Les félicitations sont de rigueur pour les heureux bacheliers de la promotion 2023. Au total, 245.109 candidats scolarisés de l’enseignement public et privé ont passé avec succès la session normale de l’examen national normalisé du baccalauréat, avec un taux de réussite de 59,74%, soit au même niveau des taux enregistrés avant la session de 2019, indiquait lundi le ministère de l’Éducation nationale, du préscolaire et des sports.
Le taux de réussite a atteint 63,83% chez les filles et 54,89% pour les garçons tandis que le taux des filières internationales du baccalauréat marocain a atteint 64,94%, contre 45,48% pour les filières du baccalauréat professionnel.
Ces chiffres sont éloquents à plus d’un titre et dessinent un tableau de la situation de la jeunesse marocaine qui mérite réflexion si ce n’est de l’action. D’abord, pour ceux qui ont réussi le Bac, comme seulement une extrême minorité sera gratifiée d’une « petite Classe A » ou d’études à l’étranger, le sésame en main ne garantit pas de débouchés à tous. L’accès à l’enseignement supérieur privé est trop cher pour l’écrasante majorité et le monde universitaire public croule sous les contraintes de moyens et de surpopulation d’étudiants. En découle un taux de chômage chez les jeunes diplômés qui atteint en moyenne près de 20% de cette population et qui témoigne que les études universitaires au Maroc ne garantissent pas encore l’employabilité.

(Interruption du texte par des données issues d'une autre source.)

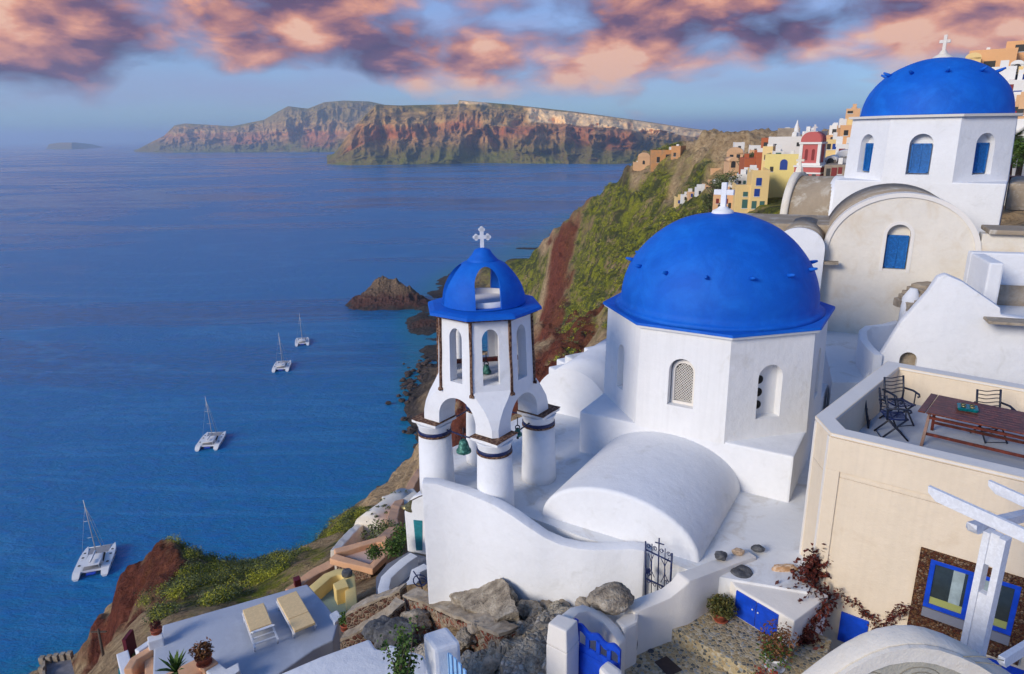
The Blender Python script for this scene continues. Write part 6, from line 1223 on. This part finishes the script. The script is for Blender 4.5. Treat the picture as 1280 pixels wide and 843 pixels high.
q.links.new(c_, b.inputs['Base Color']); b.inputs['Roughness'].default_value = .95; bump(q, b, nJ.outputs[0], 1, 1.2); searock = m
c = Z(480, 387, SEA); o = rockmesh('sea_islet', (c.x+1, c.y+12), 27, 16, 19, 3, searock, n=120, peaks=((-.15, .05, .30, .34), (.05, .1, .22, .26), (.32, 0, .2, .22), (.55, .05, .16, .14), (-.5, -.1, .2, .12), (-.33, .1, .15, .2))); tag(o, 'craggy reddish brown rock islet standing alone in the bay', 'islet')
c = Z(432, 380, SEA); 
for i, (x, y, rx, ry, h, lb) in enumerate([(443, 382, 7, 5, 3.5, 'low dark rock at the left foot of the islet'), (520, 384, 9, 6, 3, 'low reef at the right foot of the islet'), (534, 408, 12, 9, 9, 'brown rocky outcrop in the water left of the bell tower')]):
    c = Z(x, y, SEA); tag(rockmesh('sea_rock', (c.x, c.y), rx, ry, h, 5+i, searock, n=60), lb, 'rock')
rnd = random.Random(11); mb = MB(); pts_ = [(506, 488), (512, 470), (522, 460), (530, 455), (508, 500), (515, 515), (520, 540), (522, 560), (518, 580), (505, 598), (490, 612), (475, 622), (500, 604), (512, 592), (455, 636), (380, 700), (355, 716), (335, 722), (345, 712), (420, 655), (524, 470), (533, 465), (514, 480), (520, 488), (526, 500)]
for i in range(260):
    x, y = rnd.choice(pts_); p = Z(x+rnd.gauss(2, 6), y+rnd.gauss(2, 5), SEA); mb.blob(p+V3(0, 0, rnd.uniform(-.3, .8)), rnd.uniform(.5, 1.7), sub=2, amp=.35, seed=i, sq=(1.1, .9, .7), flat=True)
bo = mb.build('shore_boulders', rocky('boulder_dark', [(.02, .018, .018), (.06, .045, .04), (.16, .10, .08)], .8, .8, .2)); tag(bo, 'dark boulders strewn along the shore', 'boulders', kind='stuff')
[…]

Ensuite, bien que les sessions de rattrapage permettent de repêcher un certain nombre de candidats, in fine, ce sont près de 40% des candidats au Bac qui se retrouveront sur le carreau dans quelques jours. Ils auront déçu leurs proches certainement, mais surtout on se demande ce qu’ils vont bien pouvoir devenir. Du lot sortiront peut-être quelques artistes et sportifs de talent, et Dieu sait que les jeunes Marocains sont débrouillards, ils seront pour certains auto-entrepreneurs dans des petites activités de commerce ou de service. Mais, le taux de chômage est le plus élevé chez les jeunes de 15-24 ans et s’établissait en 2022 à 32,7%.
De deux choses l’une, soit le baccalauréat est réellement utile comme première clé du parcours d’un jeune adulte dans la société marocaine, et dans ce cas on ne peut pas continuer à trouver normal qu’un examen exclu par sa difficulté près de la moitié des candidats. Soit il n’est pas adapté et des solutions doivent être mises en œuvre pour ne pas priver le pays chaque année d’un quota aussi important de ressources. Les paradoxes ne manquent pas au Maroc mais dans ce cas précis, afficher un volontarisme à toute épreuve pour hisser le pays au rang des acteurs mondiaux et régionaux dans des domaines comme l’énergie verte, le tourisme ou encore la Tech et accepter docilement, voire se satisfaire de taux de réussite au Bac « au même niveau qu’avant 2019 », est risible.
La formation professionnelle ne suffira pas, l’Anapec non plus, et les changements introduits dans l’éducation primaire, bien que salutaires, ne produiront des effets que dans des années. De même, le programme Awrach qui s’attaque à la création d’emplois à court terme est aussi une réponse nécessaire aux conséquences de la pandémie sur l’emploi des Marocains les plus précaires. Mais, un jeune qui vient de rater son baccalauréat ne devrait pas avoir un avenir aussi diamétralement opposé que celui qui l’a à peine réussi. En réalité, au vu des conséquences de son échec, c’est aussi celui de tous les Marocains.